Using the data below, copy each line that includes the word "scene".
** START Dataset extract **
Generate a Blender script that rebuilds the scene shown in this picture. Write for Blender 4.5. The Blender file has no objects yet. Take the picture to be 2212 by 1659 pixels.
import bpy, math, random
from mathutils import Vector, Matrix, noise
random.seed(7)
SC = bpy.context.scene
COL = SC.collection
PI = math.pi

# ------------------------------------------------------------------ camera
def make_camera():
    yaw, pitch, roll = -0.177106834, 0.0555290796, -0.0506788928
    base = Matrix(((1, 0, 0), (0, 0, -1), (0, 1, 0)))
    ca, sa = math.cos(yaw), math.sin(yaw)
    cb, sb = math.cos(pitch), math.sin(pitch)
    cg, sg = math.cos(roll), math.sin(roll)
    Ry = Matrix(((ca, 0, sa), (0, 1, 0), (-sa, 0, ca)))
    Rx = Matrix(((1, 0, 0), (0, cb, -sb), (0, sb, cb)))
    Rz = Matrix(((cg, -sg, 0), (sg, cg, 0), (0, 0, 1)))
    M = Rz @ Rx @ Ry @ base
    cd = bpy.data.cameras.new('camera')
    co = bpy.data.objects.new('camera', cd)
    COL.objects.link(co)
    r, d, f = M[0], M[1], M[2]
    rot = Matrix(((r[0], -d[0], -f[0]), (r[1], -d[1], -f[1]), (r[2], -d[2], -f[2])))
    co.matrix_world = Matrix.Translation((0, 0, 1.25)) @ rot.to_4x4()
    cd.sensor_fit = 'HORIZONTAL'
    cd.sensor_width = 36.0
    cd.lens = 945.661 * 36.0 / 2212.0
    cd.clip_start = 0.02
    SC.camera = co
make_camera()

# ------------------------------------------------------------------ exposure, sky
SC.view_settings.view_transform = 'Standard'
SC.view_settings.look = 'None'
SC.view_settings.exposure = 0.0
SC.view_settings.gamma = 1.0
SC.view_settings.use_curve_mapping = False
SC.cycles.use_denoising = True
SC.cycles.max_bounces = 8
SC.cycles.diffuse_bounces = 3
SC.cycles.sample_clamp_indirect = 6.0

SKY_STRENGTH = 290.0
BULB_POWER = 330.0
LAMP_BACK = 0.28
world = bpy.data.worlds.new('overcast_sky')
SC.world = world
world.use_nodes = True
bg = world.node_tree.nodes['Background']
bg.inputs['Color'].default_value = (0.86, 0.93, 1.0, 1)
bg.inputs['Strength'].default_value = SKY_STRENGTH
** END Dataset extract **
Written answer:
Generate a Blender script that rebuilds the scene shown in this picture. Write for Blender 4.5. The Blender file has no objects yet. Take the picture to be 2212 by 1659 pixels.
SC = bpy.context.scene